Can a US equity giant revive Hovis?

By Kacey Culliney

- Last updated on GMT

The revival of Hovis needs to happen within a broader balancing of the UK packaged bread market, says analyst
The revival of Hovis needs to happen within a broader balancing of the UK packaged bread market, says analyst

Related tags Hovis Mergers and acquisitions

US Gores Group is allegedly in talks to buy out a stake of Premier Foods’ Hovis business and a city analyst has said that geography would not impact its ability to turn around the struggling brand.

The Los Angeles-based private equity group – headed up by billionaire Alec Gores – is in talks to buy a ‘big stake’ in the Hovis brand following a competitive auction, according to the Sunday Times.

In November last year, Premier Foods said it had appointed mergers and acquisitions specialist Ondra Partners to assist in developing investment options for the Hovis brand, which included co-investment opportunities.

Clive Black, director and head of research at UK-based Shore Capital, said that investment would be positive for the Hovis business.

“[It] needs new capital, new approaches,” ​ Black told

“Quite a lot of rationalization – plant closures and consolidation – has already taken place, but a lot of its bakeries will need to be modernized,”​ he added.

Hovis’ production network lags behind its competitors like Allied Bakeries, he said.

Can this turnaround be sparked from overseas?

Asked if a US firm had the ability to inject life into the UK brand, Black said that “geography isn’t an overriding concern”.

“I’m not sure that the origin of the investor is so important.
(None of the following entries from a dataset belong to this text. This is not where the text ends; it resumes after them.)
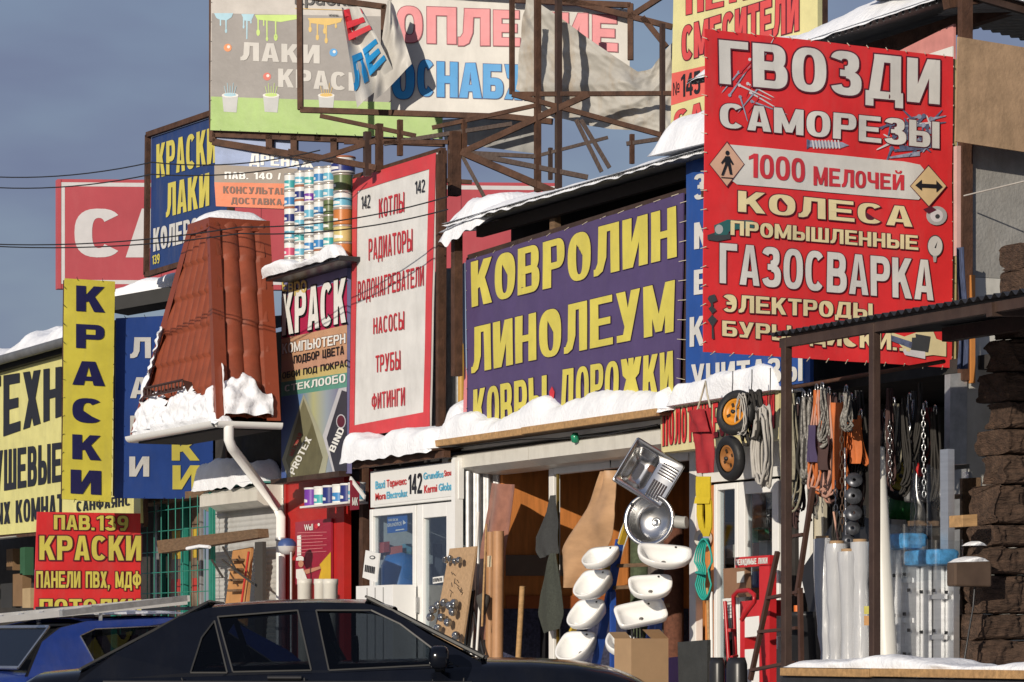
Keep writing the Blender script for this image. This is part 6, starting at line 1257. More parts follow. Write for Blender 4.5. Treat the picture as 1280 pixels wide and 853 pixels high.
# film rolls
FILM = mat('milky_film', (.43,.44,.46), .2, var=.12, scale=3, stretch=(6,6,.6), spec=.6, bump=.25, bscale=6)
for k, (x0_, y0_, x1_, r) in enumerate(((1028,674,1037,.062),(1046,680,1046,.064),(1060,690,1062,.06),(1075,678,1078,.062))):
    pp_ = fac(-1.45-.06*(k == 2)); a = pp_.at(x0_, y0_); b = pp_.at(x1_, 850); b = b+(b-a)*.35; b.z = max(b.z, FL)
    mb = MB(); n = 22; pts = [a.lerp(b, i/n) for i in range(n+1)]; rs = [r*(1+.14*nz3(i*.5, k*7, 1)+(.16*math.sin(i*.3+k))) for i in range(n+1)]; mb.tube(pts, rs, FILM, 20)
    o = tag(mb.obj('film_roll', None, b), 'milky plastic film roll standing upright, '+ORD[k]+' from the left', 'film roll', 'rolls of plastic film')
    m2 = MB(); m2.tube([a-Vector((0,0,.01)), a+Vector((0,0,.02))], r*.75, mat('roll_core',(.34,.22,.12),.8), 16); m2.obj('cardboard_core', o)
mb = MB(); pp_ = fac(-1.5); a, b = pp_.at(1096,560), pp_.at(1110,850); mb.tube([b+(b-a)*.2, a], [.075,.05], mat('white_tube',(.66,.65,.6),.4,var=.06), 18); o = one(mb,'plastic_tube','tall white plastic tube leaning right of the canopy post','tube')
m2 = MB(); m2.slab([pp_.at(1094,758,.085),pp_.at(1104,758,.085),pp_.at(1104,768,.085),pp_.at(1094,768,.085)],NF,.012,mat('yellow_label',(.55,.5,.12),.5)); m2.slab([pp_.at(1094,770,.085),pp_.at(1103,770,.085),pp_.at(1103,782,.085),pp_.at(1094,782,.085)],NF,.012,mat('orange_label',(.55,.3,.12),.5)); m2.obj('label', o)
# white boards at the back
for k, (q, mt, Y, lab) in enumerate((([(998,595),(1012,590),(1012,740),(999,742)],PVC,-.4,'white board standing behind the hanging straps'),([(1014,605),(1030,603),(1028,735),(1014,737)],mat('beige_board',(.5,.46,.36),.6,dirt=.3),-.35,'beige board standing behind the hanging straps'),([(1044,640),(1078,632),(1078,660),(1046,655)],WHITE,-.5,'white sheet behind the hanging saw discs'),([(1092,605),(1118,590),(1132,640),(1150,780),(1122,782),(1096,640)],WHITE,-.2,'white panel standing in the dark of the tool shop'),([(1180,565),(1192,563),(1192,680),(1180,680)],GALV,-.1,'grey metal strip behind the tall ladder'))):
    mb = MB(); mb.prism([fac(Y).at(x,y) for x,y in q], NF, .03, mt); one(mb,'board',lab,'board')
# aluminium ladders
def ladder_bundle(px0, px1, y0, Y, n, lab, lbl=True, top2=None):
    root = thing('folding_ladder', lab, 'ladder', fac(Y).at((px0+px1)/2,840), 'aluminium ladders'); pl = fac(Y)
    for k in range(n):
        x = px0+(px1-px0)*k/(n-1); mb = MB(); a = pl.at(x, y0+2*(k % 2), -.03*k); b = Vector((a.x,a.y,FL)); mb.bar(b, a, .045, .09, ALU); 
        r_ = mb.obj('rail', root)
        m2 = MB(); z = a.z-.25
        while z > FL+.1: m2.box((a.x-.016,a.y-.052,z),(a.x+.016,a.y-.046,z+.022),BLACKP); z -= .26
        m2.obj('rivet', r_)
    mb = MB(); z = pl.z(px0, y0)-.3; a, b = pl.at(px0,y0), pl.at(px1,y0)
    while z > FL: mb.box((a.x,a.y+.02,z),(b.x,a.y+.05,z+.03),ALU); z -= .26
    mb.obj('rung', root)
    if lbl:
        m3 = MB(); zt_ = pl.z(px0,y0-3); m3.box((a.x-.05,a.y-.07,zt_-.10),(b.x+.05,a.y+.12,zt_+.005),mat('blue_wrap',(.08,.31,.60),.35,var=.7,scale=14)); m3.obj('blue_wrap', root, bevel=.03)
        m4 = MB(); 
        def wf(u, v): t = u*2*math.pi; return Vector(((a.x+b.x)/2+((b.x-a.x)/2+.07)*math.copysign(abs(math.cos(t))**.4,math.cos(t)), a.y+.03+.13*math.copysign(abs(math.sin(t))**.4,math.sin(t)), zt_-.2+.26*v+.02*nz3(u*9,v*5,1)))
        m4.grid(wf, 32, 5, PLASTIC); m4.obj('plastic_wrap', root)
    return root
ladder_bundle(1112,1137,672,-1.25,4,'folded aluminium ladder with a blue wrapped top, left of two'); ladder_bundle(1144,1176,692,-1.2,4,'folded aluminium ladder with a lower blue wrapped top, right of two')
tl = thing('tall_ladder', 'tall aluminium ladder standing against the grey post', 'ladder', fac(-1.1).at(1184,850), 'aluminium ladders'); pl = fac(-1.1)
for x, Y in ((1184,-1.1),):
    a, b = pl.at(x,562), pl.at(x+1,850); mb = MB(); mb.bar(b+(b-a)*.2, a, .05, .09, ALU); mb.obj('rail', tl)
pk2 = fac(-.7); a, b = pk2.at(1209,590), pk2.at(1209,850); mb = MB(); mb.bar(b+(b-a)*.2, a, .03, .07, ALU); mb.obj('rail', tl)
mb = MB()
for y in (585,622,660,700,741,782,822): mb.bar(pl.at(1185,y), pk2.at(1209,y-2), .03, .03, ALU)
mb.obj('rung', tl)
mb = MB(); mb.grid(lambda u, v: fac(-1.0).at(1145+10*u+2*math.sin(v*4), 672-85*v+18*(u-.5)**2*4*v, .05*math.sin(u*3.1)+.01*nz3(u*6,v*6,1)), 10, 14, PLASTIC); mb.grid(lambda u, v: fac(-1.05).at(1160+16*u, 670-90*v*(1-.2*abs(u-.5)), .05*math.sin(u*3.1)+.01*nz3(u*6,v*6,4)), 10, 14, PLASTIC); one(mb,'plastic_sheet','clear plastic sheeting rising above the folded ladders','plastic sheet')
mb = MB(); pts = [fac(-1.0).at(1141+14*(.5-.5*math.cos(t))*1.0, 668-72*math.sin(t)) for t in [math.pi*k/16 for k in range(9)]]; mb.tube(pts, .02, PLASTIC, 8); one(mb,'plastic_hoop','curved clear plastic edge above the left ladder','plastic sheet')

# ---- hanging harness, ropes, chains under the canopy
pH = fac(-1.15); hr = MB(); hr.tube([pH.at(982,486), pH.at(1180,452)], .014, RUST, 8); one(hr,'hanging_rail','rusty rail under the red banner with straps and tools hung on it','rail')
def bundle(px, y0, y1, cols, n, wpx, sd, lab, nm='strap_bundle', cat='straps', r=.010, cloth=None, Y=-1.15, metal=True):
    rg = random.Random(sd); pl = fac(Y); root = thing(nm, lab, cat, pl.at(px, y1), 'straps and ropes hung under the canopy')
    for ci, c in enumerate(cols):
        mb = MB()
        for k in range(max(1, n//len(cols))):
            x0_ = px+rg.uniform(-wpx*.2,wpx*.2); ph = rg.uniform(0,6); w_ = rg.uniform(.2,.5)*wpx; yb = y1-rg.uniform(0,.18)*(y1-y0); pts = []
            for i in range(21):
                t = i/20*2; dn = t if t <= 1 else 2-t; s_ = 1 if t <= 1 else -1
                pts.append(pl.at(x0_+s_*w_*math.sin(math.pi*min(1,dn*1.0))*.55+s_*w_*.35*dn+1.2*math.sin(ph+dn*7), y0+(yb-y0)*math.sin(dn*math.pi/2)**.9, .03*math.sin(ph+dn*5)+.02*k/ n))
            mb.tube(pts, r*rg.uniform(.7,1.2), c, 5)
        mb.obj('rope', root)
    if cloth:
        mb = MB(); ya, yb, m_, xa, xb = cloth; mb.grid(lambda u, v: pl.at(xa+(xb-xa)*u+1.5*math.sin(v*5+sd), yb+(ya-yb)*v, .06+.025*math.sin(u*9+v*2+sd)), 10, 12, m_); mb.obj('webbing', root)
    if metal:
        mb = MB(); c_ = pl.at(px, y0-2, .02)
        ps = [c_+Vector((.018*math.cos(t),0,.032*math.sin(t))) for t in [2*math.pi*i/14 for i in range(14)]]; mb.tube(ps, .006, CHR, 5, closed=True); mb.obj('carabiner', root)
    return root
OLVS = mat('olive_webbing', (.24,.22,.16), .8, var=.4, scale=30); PKR = mat('pink_rope', (.46,.25,.19), .8, var=.3); ORS = mat('orange_webbing', (.50,.13,.03), .7, var=.25); PUW = mat('purple_webbing', (.05,.035,.09), .8); BRW = mat('brown_webbing', (.06,.03,.028), .8, var=.3); SPK = mat('speckled_rope', (.25,.24,.22), .8, var=.9, scale=60)
bundle(992,492,640,[OLVS,CHR],8,14,1,'olive webbing harness with steel rings right of the brown post',cloth=(505,600,OLVS,987,999))
bundle(1008,497,610,[SPK,ROPE_B],8,14,2,'black and white speckled rope hank beside the olive harness',r=.012)
bundle(1024,488,625,[PKR,ORS],10,20,3,'orange and pink rope hank with purple webbing',cloth=(532,578,PUW,1018,1031))
bundle(1039,492,630,[BRW,PKR],12,20,4,'dark brown rope hank with frayed pink ends',cloth=(545,588,BRW,1030,1048))
bundle(1056,503,618,[ORS],4,8,5,'bright orange webbing strap with a row of holes',cloth=(504,612,ORS,1051,1062))
bundle(1067,500,615,[ROPE_B,BLACKP],8,16,6,'black harness behind the orange webbing',Y=-1.0)
bundle(1079,520,582,[ORS],3,9,7,'short orange strap half behind the right canopy post',cloth=(525,580,ORS,1073,1083),Y=-1.05)
bundle(1100,512,640,[ROPE_B,BRW],8,14,8,'dark rope hank right of the second canopy post',Y=-.7)
bundle(1120,505,600,[OLVS,ROPE_B],7,14,9,'dim olive hank deep in the tool shop',Y=-.5)
bundle(1160,510,585,[ROPE_B,mat('dark_red_rope',(.14,.02,.02),.8)],7,16,10,'dark red hank deep in the tool shop',Y=-.5)
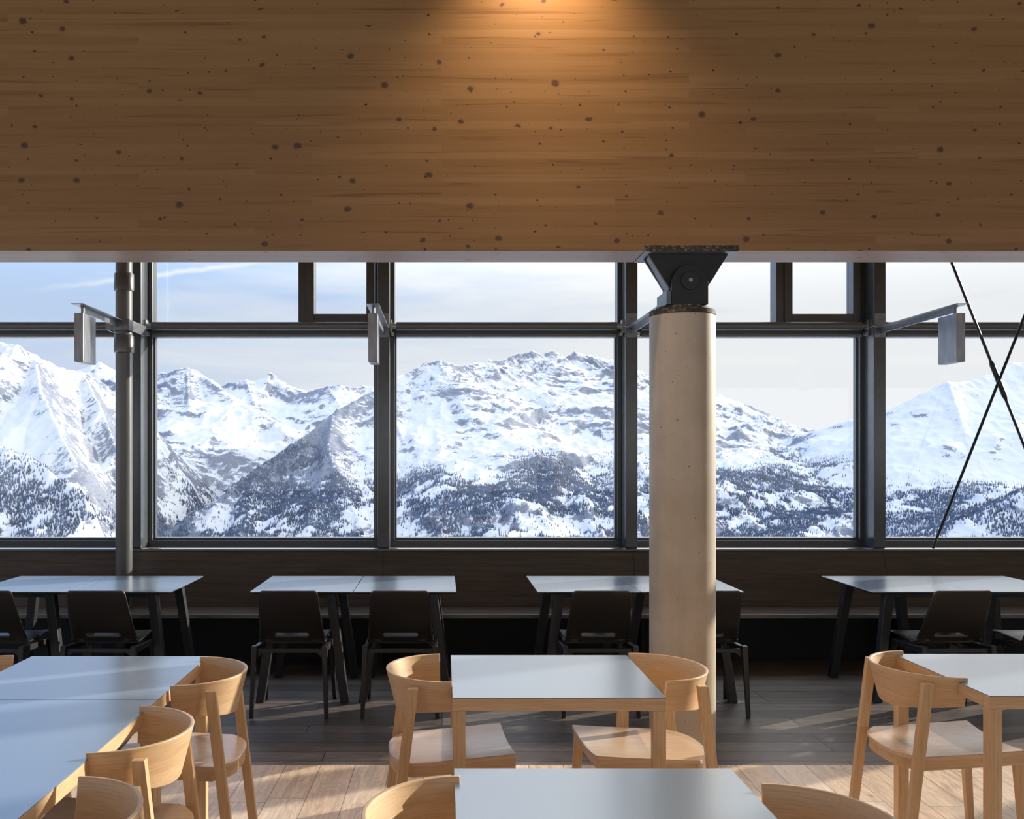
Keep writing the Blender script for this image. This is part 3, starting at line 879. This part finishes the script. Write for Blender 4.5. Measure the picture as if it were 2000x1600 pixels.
for x, lb in dts:
    t = copy_tree(dt0) if used else dt0
    used = True
    t.location = (x, 7.09, 0)
    tag(t, lb, 'table', 'grey bistro tables along the window bench')

# ------------------------------------------------------------------ oak chair with wrap-round back (faces +x)
def wood_chair():
    t = empty('dining_chair')
    # seat: dished slab with round back
    NU, NV = 22, 22
    def P(u, v, dz=0.0):
        xb = -0.238 + 0.085 * abs(v) ** 3.2
        x = xb + (0.268 - xb) * u
        if v: x -= 0.012 * (v * v) * u * 0
        hw_ = 0.234
        y = v * hw_
        z = 0.434 + 0.030 * (max(0.0, x + 0.24) / 0.50) ** 1.3
        z -= 0.020 * (1 - v * v) * max(0, min(1, (x + 0.19) / 0.2))
        return (x, y, z + dz)
    m = MB()
    for k, dz in enumerate((0.0, -0.017)):
        for i in range(NU + 1):
            for j in range(NV + 1):
                m.v.append(P(i / NU, -1 + 2 * j / NV, dz))
    n1 = NV + 1; off = (NU + 1) * n1
    for i in range(NU):
        for j in range(NV):
            a = i * n1 + j
            m.f.append((a, a + n1, a + n1 + 1, a + 1))
            m.f.append((off + a, off + a + 1, off + a + n1 + 1, off + a + n1))
    for i in range(NU):
        for j in (0, NV):
            a = i * n1 + j; m.f.append((a, a + n1, off + a + n1, off + a))
    for j in range(NV):
        for i in (0, NU):
            a = i * n1 + j; m.f.append((a, a + 1, off + a + 1, off + a))
    m.build('seat', M['seat_oak'], t, bevel=0.003, smooth=True)
    # frame under the seat follows its outline
    out = []
    for j in range(NV + 1):
        out.append(P(0.0, -1 + 2 * j / NV, 0))
    front = [(0.262, 0.226), (0.262, -0.226)]
    poly = [(p[0] + 0.006, p[1] * 0.975) for p in out] + front
    inner = []
    for (x, y) in poly:
        inner.append((x * 0.90 + 0.003, y * 0.88))
    def zt(x, y): 
        return 0.434 + 0.030 * (max(0.0, x + 0.24) / 0.50) ** 1.3 - 0.0185
    n = len(poly); fm = MB()
    rings = []
    for (pl, dz) in ((poly, 0), (inner, 0), (inner, -0.04), (poly, -0.04)):
        rings.append([(x, y, zt(x, y) + dz - (0.020 * (1 - (y / .232) ** 2) * max(0, min(1, (x + 0.19) / 0.2)))) for x, y in pl])
    o_ = len(fm.v)
    for r_ in rings: fm.v += r_
    for a in range(4):
        b2 = (a + 1) % 4
        for j in range(n):
            k = (j + 1) % n
            fm.f.append((a * n + j, a * n + k, b2 * n + k, b2 * n + j))
    fm.build('seat_frame', M['oak_x'], t, smooth=True)
    # legs
    for s in (-1, 1):
        MB().leg((-0.152, s * 0.262, 0.742), (-0.240, s * 0.266, 0.0), (0.042, 0.034), (0.038, 0.030)).build('leg', M['oak_z'], t, bevel=0.003)
        MB().leg((0.243, s * 0.208, 0.412), (0.272, s * 0.215, 0.0), (0.038, 0.034), (0.030, 0.028)).build('leg', M['oak_z'], t, bevel=0.003)
    # bent backrest
    NA = 44; th = 0.013
    bk = MB(); rows = 8
    def B(a, r, off_):
        s = math.sin(a); c = math.cos(a)
        zb = 0.604 + 0.040 * s * s
        z = zb + (0.768 - zb) * r
        rx = 0.250 - 0.042 * (1 - r); ry = 0.286 - 0.026 * (1 - r)
        x = -rx * c ; y = ry * s
        nx, ny = -c / rx, s / ry
        l = math.hypot(nx, ny)
        return (x - nx / l * off_, y - ny / l * off_, z)
    A = [(-PI / 2) * 1.0 + PI * k / NA for k in range(NA + 1)]
    for off_ in (0, th):
        for a in A:
            for r_ in range(rows + 1):
                bk.v.append(B(a, r_ / rows, off_))
    n1 = rows + 1; off = (NA + 1) * n1
    for i in range(NA):
        for j in range(rows):
            a = i * n1 + j
            bk.f.append((a, a + 1, a + n1 + 1, a + n1)); bk.f.append((off + a, off + a + n1, off + a + n1 + 1, off + a + 1))
        for j in (0, rows):
            a = i * n1 + j; bk.f.append((a, a + n1, off + a + n1, off + a))
    for j in range(rows):
        for i in (0, NA):
            a = i * n1 + j; bk.f.append((a, a + 1, off + a + 1, off + a))
    def uvf(co, i):
        ang = math.atan2(co.y / 0.286, -co.x / 0.25)
        return (ang * 0.27, co.z)
    bk.build('backrest', M['oak_uv'], t, bevel=0.003, smooth=True, uvf=uvf)
    return t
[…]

I wouldn’t assume they’re ill-informed or detached just because they’re based in California,”​ he said.

Black said a turnaround of Hovis would need to fit into a broader push in the UK packaged bread sector to develop a more balanced industry – where supply no longer outweighs demand.

“There’s over-capacity in the UK packaged bread sector and one player cannot change this, it does require participation of others,”​ he said.

Last year Premier Foods spent £28m on restructuring​, which included closing three bakeries and two mills. It also lost its contract with the Co-operative​ to rival UK bread firm Allied Bakeries at the end of 2012.